Deeds of Recognition set out an agreement between the administering Crown body (the Minister of Conservation) and a claimant group in recognition of their special association with a site as stated in a Statutory Acknowledgement, and specify the nature of their input into the management of the site.

What is an Overlay Classification?

The Overlay Classification (known as a Tōpuni or Whenua Rāhui in some other settlements) acknowledges the traditional, cultural, spiritual and historical association of an iwi with certain sites of significance administered by the Department of Conservation.

An Overlay Classification status requires the Minister of Conservation and the settling group to develop and publicise a set of principles that will assist the Minister to avoid harming or diminishing values of the settling group with regard to that land.
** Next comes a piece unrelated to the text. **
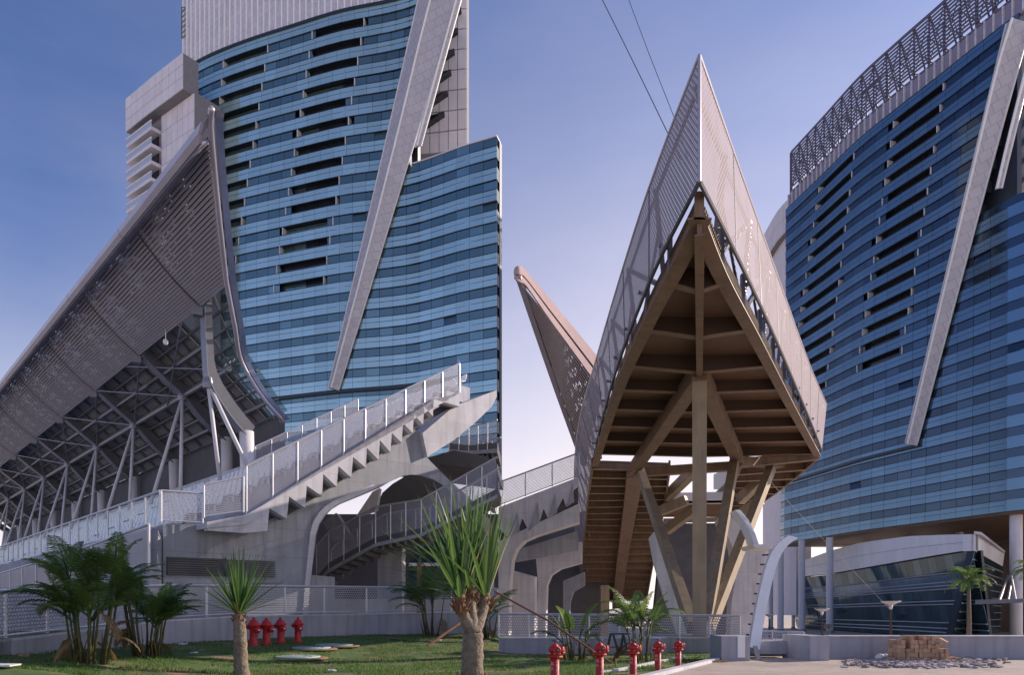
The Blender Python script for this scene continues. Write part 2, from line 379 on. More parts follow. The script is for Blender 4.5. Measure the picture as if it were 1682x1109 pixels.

The New Zealand Conservation Authority and relevant Conservation Boards will also be required to have regard to the principles and consult with the settling group.

What is the Kaitiaki Instrument?

The Kaitiaki Instrument provides the settling group with the right to provide advice on key cultural issues relating to the management of specific flora and/or fauna on Department of Conservation land directly to the Minister of Conservation.

Are any place names changed?

The Te Tau Ihu iwi have requested 65 geographic name changes under the usual statutory provisions followed by the New Zealand Geographic Board/ Ngā Pou Taunaha o Aotearoa, which the Board had no concerns with.

Are any National Parks affected by the Settlement?

The settlement includes Statutory Acknowledgments and Deeds of Recognition over Lakes Rotoiti and Rotoroa in Nelson Lakes National Park. This redress will not affect the conservation values of those sites or public access to them.

Does the settlement create any special rights for the iwi?

No new statutory rights are being created by this agreement. Provisions in relation to conservation, such as Statutory Acknowledgements, give practical effect to existing provisions of both the Resource Management Act and the Conservation Act that provide for Māori participation in conservation and planning matters.

Does Ngāti Kuia have the right to come back and make further claims about the behaviour of the Crown in the 19th and 20th centuries?

No. Both parties agree that the Deed of Settlement is fair in the circumstances and will be a final settlement for all Ngāti Kuia’s historical or pre-1992 claims. The settlement legislation, once passed, will prevent Ngāti Kuia from re-litigating the claims before the Waitangi Tribunal or the courts.

The settlement will still allow Ngāti Kuia to pursue claims against the Crown for acts or omissions after 21 September 1992, including claims based on the continued existence of aboriginal title or customary rights. The Crown also retains the right to dispute such claims or the existence of such title rights.

Who benefits from the settlement?

All members of Ngāti Kuia, wherever they may now live.